Frida arrête alors brusquement de « cirer les bottes » de l’adulte : elle saute sur ses pattes, s’empare du biscuit et se sauve à deux cents à l’heure en arborant l’air le plus satisfait qu’un museau de chiot puisse revêtir. Quant au museau de Fritz... cette histoire date de plus de vingt ans. Si une bulle était apparue au-dessus de sa tête avec la mention « Sapristi, elle m’a eu ! », le concept n’aurait pas été plus clair.
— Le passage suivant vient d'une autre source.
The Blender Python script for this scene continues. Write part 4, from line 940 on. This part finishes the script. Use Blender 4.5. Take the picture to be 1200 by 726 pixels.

Alliée à celle, plus « classique », concernant le « jeu du tabou », cette anecdote nous apprend plusieurs choses :
- la possessivité à l’égard d’un objet (à la différence de la territorialité) se manifeste au sein d’un champ d’action limité, équivalant plus ou moins à celui que le chien décrit avec son museau sans bouger ses pattes.
- l’agressivité déclenchée par la possessivité, plus immédiate et intense que celle inhérente à la territorialité, revêt une forme ritualisée uniquement avec les chiots, et peut déclencher une véritable bagarre, parfois sanglante, entre adultes.
- le sexe ne joue pas un rôle déterminant dans la réaction agressive, car les mâles s’avèrent aussi possessifs que les femelles.

En général, cependant, le mâle est plus enclin à renoncer quand il comprend qu’un objet appartient à un autre chien, alors que la femelle, plus têtue, risquera de le vouloir à tout prix (en allant parfois jusqu’au combat, dans le cas de sujets adultes). Conséquences pratiques : faire jouer deux chiens avec une seule balle (surtout si cette dernière appartient à l’un d’entre eux) peut provoquer un conflit même entre de vieux amis : mieux vaut l’éviter.

Les chiens défendent parfois certains objets qu’ils trouvent par hasard (un bâton, par exemple), mais en arrivent alors rarement au combat. Quand une bagarre éclate, elle a presque toujours une origine hiérarchique, et la possessivité sert simplement de prétexte.